Del mismo modo que Fernando Alonso nunca será Fangio, Évole nunca será Balbín, Pablo Motos nunca será Íñigo y Ferreras nunca será Amestoy. Lo que ha ganado el Mclaren del piloto asturiano en alerón trasero lo ha perdido en épica en la chicane, del mismo modo que lo que ha ganado el periodismo contemporáneo en inmediatez lo ha perdido en frescura. La frescura, en periodismo, no consiste en emitir en directo una concentración antitaurina, sino en propiciar que Palomo Linares y Paco Camino casi lleguen a las manos en 1975 en un plató de televisión. Y que se emplacen a la salida para partirse la cara, que es la femoral de los toreros los días que no se visten de luces.
Íñigo, más que patentar en Directísimo la fórmula Sálvame, sabía aventar la polémica sin que se le notara, al modo en que el niño que rompe la vajilla buena pone ojos angelicales cuando acude la madre para calibrar el estropicio. Íñigo era, pues, un periodista antisistema bien educado. Como Amestoy, a quien la democracia le debe un par de estatuas por contribuir a la concordia de una sociedad que entendió por sus programas que la trenca y el abrigo Loden, el progre y el pijo, tenían la obligación de ir de la mano. Como Balbín, que dotó al debate político de tal grosor intelectual que al espectador le apetecía pensar lo contrario que los tertulianos no más que para que le sacaran del error.

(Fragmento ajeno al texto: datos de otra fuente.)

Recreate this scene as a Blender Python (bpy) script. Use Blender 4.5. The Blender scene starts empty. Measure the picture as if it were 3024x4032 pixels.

De manera que tras el duelo nacional por la muerte de Íñigo se esconde el duelo por el fin de una etapa en la que la discusión hacía mejores a unos españoles que hoy, a la hora de polemizar, han retornado a la hoz y al yugo, es decir, a la posición maniquea. De una época, y esto es lo importante, en el que Dios no sólo estaba presente entre los pucheros, sino también en las puertas abiertas, en los apretones de mano y en el modo de hacer televisión. No es que la parrilla de La Primera se configurara en base a la programación religiosa, es que el periodista, incluso el ateo, se sabía consecuencia del catolicismo.